Unafraid of sounding unfashionable, the authors eloquently promote character education for all grades, a judicious mix of same-sex and coeducational classes, and uniforms for high school students to assist their brains by imposing order to reduce the bewildering, even overwhelming onslaught of sensory information. They also remind us of the need to institute several age-appropriate rites of passage for boys and girls. They counsel us to spend more time with adolescents than the youths seem to be asking us for.

Gurian and Henley also do not fear bringing in larger issues, asking if we as a culture withhold from boys the love they need.  Are troubled boys trying to draw our attention to how unloved they currently feel? Adolescent males are set up for high risk behavior and are begging the community to set limits for them. Stop the insanity of mixed-gender wrestling, the authors implore, and add gender training to the curriculum so boys and girls can hear each other speak and can start to demystify that wonderful other sex.  Many difficult children have been saved through arts programs.

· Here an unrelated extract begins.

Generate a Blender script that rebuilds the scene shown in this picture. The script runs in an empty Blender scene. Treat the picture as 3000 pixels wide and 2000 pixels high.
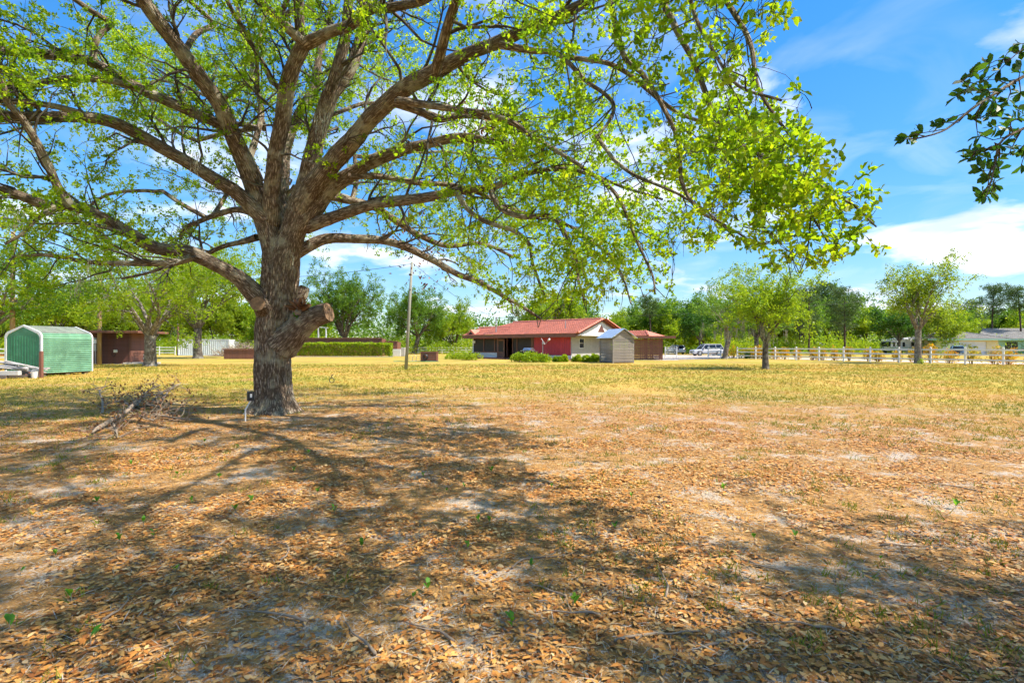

Gurian and Henley are careful to repeatedly stress that many exceptions to gender brain trends exist, as do boys and girls with bi-gender or "bridge" brains. The authors provide a number of useful tables, including a seven-page table exhaustively listing, for each part of the brain, the corresponding functions, gender similarities and differences, and the impact of these differences on behavior. Later we get an equally useful five-page table summarizing developmental gender differences from prebirth through infancy, toddlerhood, and middle school, right up through high
school years. Each chapter in Part Two ends with a highlighted summary of the principal educational strategies for boys and for girls as well as a detailed list of tips for parents.

I would have appreciated some discussion of economic and practical barriers to reducing the student-teacher ratio and involving more males in education as well as ideas as to how they might be overcome. The book could have benefitted from more attention to the needs of gay children. But these are mere quibbles. Gurian and Henley have penned a masterwork; regardless of whether you have children of your own, it speaks to us all as human beings. Ignore it at your peril!